Pochi lo sanno, ma il futuro della riservatezza dei dati degli abitanti europei è nelle mani di un gruppo di signori irlandesi. Per la precisione, di 50 persone che lavorano a Portarlington, un villaggetto nebbioso a pochi chilometri da Dublino, in un vecchio ufficio sopra un mini-market. Per essere precisi, a Canal House.
Qui c’è la sede irlandese della DPC (Data Protection Committee), che ha ricevuto l’incarico del governo di studiare e fissare i parametri per il controllo, la gestione e l’utilizzo dei dati degli utenti da parte delle grandi multinazionali del web. Si parla di Google, Facebook, LikedIn, Twitter. Ma anche Apple e Microsoft. Sono tutti finiti laggiù per i grandi vantaggi fiscali offerti dall’isola. E adesso, dopo che la Corte di Giustizia dell’Unione Europea ha invalidato il quadro giuridico che definiva il trasferimento di dati a fini commerciali tra Europa e Stati Uniti (frase molto lunga per dire che c’è un grande caos da risolvere, al più presto, sui dati dei cittadini europei in mano alle aziende Usa), la DPC irlandese deve trovare una nuova soluzione.
I problemi, come si spiega in modo chiaro su We Domain, sono diversi. In primo luogo, la DPC avrebbe a disposizione solo 50 impiegati – e questo si spiega con il fatto che la comissione è nata nel 1998, quando l’idea che l’isola diventasse il porto sicuro delle multinazionali del web suonava come una barzelletta – e in effetti, a pensarci, lo è anche ora (con il leggero problema che coincide con la verità).
Oltre ad avere poche risorse, avrebbero anche un atteggiamento molto compiacente nei confronti dei giganti di internet. “Badano più agli interessi delle aziende che a quelli degli utenti”, denuncia qui Max Schrems, lo studente di legge austriaco responsabile della revisione dell’accordo per il trasferimento dati tra Bruxelles e Washington. E in parte è vero, dal momento che la commissione ammette che “il loro approccio nei confronti della rete è basato più sul dialogo che sullo scontro”.

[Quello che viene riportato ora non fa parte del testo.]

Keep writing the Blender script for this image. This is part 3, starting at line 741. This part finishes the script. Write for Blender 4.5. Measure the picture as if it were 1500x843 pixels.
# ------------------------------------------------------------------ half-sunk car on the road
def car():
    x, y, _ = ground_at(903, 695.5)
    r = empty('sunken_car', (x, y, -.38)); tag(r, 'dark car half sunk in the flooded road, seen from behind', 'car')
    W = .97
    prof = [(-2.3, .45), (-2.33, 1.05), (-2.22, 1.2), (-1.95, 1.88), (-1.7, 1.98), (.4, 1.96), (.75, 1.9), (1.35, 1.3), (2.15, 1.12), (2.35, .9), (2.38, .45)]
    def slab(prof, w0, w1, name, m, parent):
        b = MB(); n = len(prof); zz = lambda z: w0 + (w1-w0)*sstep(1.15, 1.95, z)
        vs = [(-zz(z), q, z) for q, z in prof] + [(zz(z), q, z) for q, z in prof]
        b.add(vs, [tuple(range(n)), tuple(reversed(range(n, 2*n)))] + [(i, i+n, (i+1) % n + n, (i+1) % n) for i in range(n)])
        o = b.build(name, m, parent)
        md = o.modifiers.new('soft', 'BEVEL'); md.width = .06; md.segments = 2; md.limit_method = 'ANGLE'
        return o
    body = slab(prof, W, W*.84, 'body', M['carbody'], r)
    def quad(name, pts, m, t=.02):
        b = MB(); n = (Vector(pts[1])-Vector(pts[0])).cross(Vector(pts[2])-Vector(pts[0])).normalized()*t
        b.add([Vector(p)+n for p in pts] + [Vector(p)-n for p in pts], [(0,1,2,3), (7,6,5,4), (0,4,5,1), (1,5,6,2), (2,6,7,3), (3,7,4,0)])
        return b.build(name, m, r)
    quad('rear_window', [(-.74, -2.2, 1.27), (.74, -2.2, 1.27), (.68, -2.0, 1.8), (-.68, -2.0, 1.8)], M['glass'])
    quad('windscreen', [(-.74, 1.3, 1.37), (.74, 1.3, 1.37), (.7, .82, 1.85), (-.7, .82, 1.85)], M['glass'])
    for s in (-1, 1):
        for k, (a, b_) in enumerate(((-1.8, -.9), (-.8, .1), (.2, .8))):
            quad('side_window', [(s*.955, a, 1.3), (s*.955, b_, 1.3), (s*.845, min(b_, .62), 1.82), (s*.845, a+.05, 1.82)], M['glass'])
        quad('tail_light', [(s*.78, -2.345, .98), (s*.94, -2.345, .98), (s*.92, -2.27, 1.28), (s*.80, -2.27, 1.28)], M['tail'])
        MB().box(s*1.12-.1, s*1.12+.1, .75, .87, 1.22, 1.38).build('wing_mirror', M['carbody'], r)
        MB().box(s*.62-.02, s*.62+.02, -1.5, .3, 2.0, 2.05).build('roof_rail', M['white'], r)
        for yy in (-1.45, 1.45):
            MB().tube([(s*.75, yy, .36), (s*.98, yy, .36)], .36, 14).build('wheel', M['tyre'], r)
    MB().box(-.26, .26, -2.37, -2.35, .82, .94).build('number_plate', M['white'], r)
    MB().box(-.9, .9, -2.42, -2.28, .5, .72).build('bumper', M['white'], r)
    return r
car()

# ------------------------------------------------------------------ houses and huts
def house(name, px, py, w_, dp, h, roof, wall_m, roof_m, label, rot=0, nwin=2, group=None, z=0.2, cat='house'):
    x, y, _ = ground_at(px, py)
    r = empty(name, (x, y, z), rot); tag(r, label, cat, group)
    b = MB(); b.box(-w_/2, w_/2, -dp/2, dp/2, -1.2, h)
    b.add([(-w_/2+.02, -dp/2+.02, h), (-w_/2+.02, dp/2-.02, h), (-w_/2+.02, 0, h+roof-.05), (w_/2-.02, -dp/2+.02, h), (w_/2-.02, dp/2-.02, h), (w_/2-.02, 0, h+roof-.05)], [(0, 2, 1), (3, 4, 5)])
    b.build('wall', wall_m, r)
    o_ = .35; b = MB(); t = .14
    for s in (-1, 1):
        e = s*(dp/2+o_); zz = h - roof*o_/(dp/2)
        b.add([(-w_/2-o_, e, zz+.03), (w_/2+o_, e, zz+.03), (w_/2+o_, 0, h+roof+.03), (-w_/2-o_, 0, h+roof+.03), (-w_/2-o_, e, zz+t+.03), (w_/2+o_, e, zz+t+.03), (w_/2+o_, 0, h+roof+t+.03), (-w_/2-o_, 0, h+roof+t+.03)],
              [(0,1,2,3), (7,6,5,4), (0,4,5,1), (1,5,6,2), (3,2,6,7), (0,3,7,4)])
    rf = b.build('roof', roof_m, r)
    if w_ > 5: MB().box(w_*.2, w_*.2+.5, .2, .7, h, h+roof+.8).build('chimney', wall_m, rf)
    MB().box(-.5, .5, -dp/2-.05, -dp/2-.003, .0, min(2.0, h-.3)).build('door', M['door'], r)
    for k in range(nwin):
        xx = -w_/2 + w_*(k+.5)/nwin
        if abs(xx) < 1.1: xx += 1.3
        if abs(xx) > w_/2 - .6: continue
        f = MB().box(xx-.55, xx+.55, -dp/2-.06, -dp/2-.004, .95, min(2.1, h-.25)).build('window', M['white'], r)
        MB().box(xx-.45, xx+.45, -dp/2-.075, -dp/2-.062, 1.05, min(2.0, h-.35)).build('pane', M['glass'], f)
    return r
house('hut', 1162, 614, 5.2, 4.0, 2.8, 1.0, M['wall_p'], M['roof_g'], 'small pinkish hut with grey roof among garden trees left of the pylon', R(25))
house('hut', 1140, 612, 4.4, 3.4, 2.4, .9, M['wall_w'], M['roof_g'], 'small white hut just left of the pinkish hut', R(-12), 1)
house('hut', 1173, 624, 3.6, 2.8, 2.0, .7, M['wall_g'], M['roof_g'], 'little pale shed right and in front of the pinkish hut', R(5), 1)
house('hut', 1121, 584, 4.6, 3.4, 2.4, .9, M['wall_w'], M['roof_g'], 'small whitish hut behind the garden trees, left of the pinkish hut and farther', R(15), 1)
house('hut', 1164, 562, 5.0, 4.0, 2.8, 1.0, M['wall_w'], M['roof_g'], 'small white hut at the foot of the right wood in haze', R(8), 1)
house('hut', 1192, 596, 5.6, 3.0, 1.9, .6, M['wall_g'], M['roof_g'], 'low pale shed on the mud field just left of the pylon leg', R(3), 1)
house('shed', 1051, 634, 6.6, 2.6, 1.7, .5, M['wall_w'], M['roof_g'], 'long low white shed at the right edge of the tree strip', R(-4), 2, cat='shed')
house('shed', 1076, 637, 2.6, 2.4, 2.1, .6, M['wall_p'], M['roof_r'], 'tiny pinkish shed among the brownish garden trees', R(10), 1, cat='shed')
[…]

Ma l’Irlanda non ci sta: accusa gli altri Stati di invidia e, per difendere la propria credibilità ha stanziato dei fondi (3,4 milioni di euro) per ingrandire e rafforzare i lavori della commissione. Certo, il fatto che quei soldi derivino, in parte, dalle (non alte) tasse pagate dalle grandi aziende del web è cosa che non può essere proprio dimenticata.